Karlin, who became interested in mediation after his own divorce about 15 years ago, covers divorce mediation in his abnormal psychology course as an example of what psychology can contribute to the legal process.

There are about 35,000 divorces each year in New Jersey, Karlin said. That’s tens of thousands of divorces that Karlin says could be handled in a better way.

“It’s something I want to make sure my students know about before they leave the classroom,” Karlin said. “Some of them and some of their friends will get divorced.”

Karlin, whose private practice work once a week sometimes includes divorce mediation, says it can ease both the financial and emotional pain typically involved in divorce proceedings.

For instance, Karlin recently mediated for a couple who filed for divorce after 25 years of marriage when the husband discovered Internet pornography and told his wife he wanted an open marriage – something she wanted nothing to do with.

The couple had little income, few assets, and credit card debt, Karlin said. They did, however, have enough money for three or four mediation sessions (at $300 each) to divide assets and come up with a mutually agreeable parenting plan.

“Mediation lets people find co-operative solutions that work for them and their children despite their anger,” Karlin said. “That makes the horrors of divorce less horrible.”

Mediation is a practice that dates back to the 1920s and 1930s with the development of labor mediation. During the 1970s, with the rise of the women’s movement, Vietnam protests, and the dramatic increase in the divorce rate, people began to talk about using mediation outside of labor, said Kressel, who worked for three years with mediators at the National Institutes of Health in Maryland and authored the book The Process of Divorce: Helping Couples Negotiate Settlements.

At Rutgers, Kressel teaches an undergraduate course on theories of conflict that includes a section on mediation and says the mediation process is similar regardless of the setting. Whether brought into a divorce or a business organization, the mediator is a third party with no decision-making ability.

One development that has added to mediation’s more widespread acceptance is its adoption by the U.S. Postal Service as a means to resolve disputes between workers and management. Also, in the mid- 1990s, Congress mandated that mediation be used in all federal agencies, including the military, Kressel said.

Kressel recently finished a study on mediation at Rutgers that he has been presenting at professional conferences. The study examines various mediation styles.

In Kressel’s study, professional mediators watch two students act out a roommate conflict and are then videotaped trying to help resolve the dispute. The scenario involves one roommate complaining the other is too noisy, while the other argues back that she is too messy. The pair had been longtime friends, but with the stress of the semester and fears about upcoming graduate school they became alienated from one another.

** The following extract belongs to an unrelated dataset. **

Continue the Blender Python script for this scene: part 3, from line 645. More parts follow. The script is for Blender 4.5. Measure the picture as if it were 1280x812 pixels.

What Kressel learned in examining the ways different mediators resolved this dispute was that mediator approaches to the situation varied widely, unlike the situation in other professions where you might expect well-trained people to approach the problem in a highly similar way (different dentists filling a cavity, for example).

“The principal finding was that there was no single way of handling it,” Kressel said, even when dealing with a conflict as simple as two roommates who can’t get along.  Some of the mediators focused entirely on helping the roommates reach an agreement, while others were more focused on helping them explore their relationship and why they stopped getting along.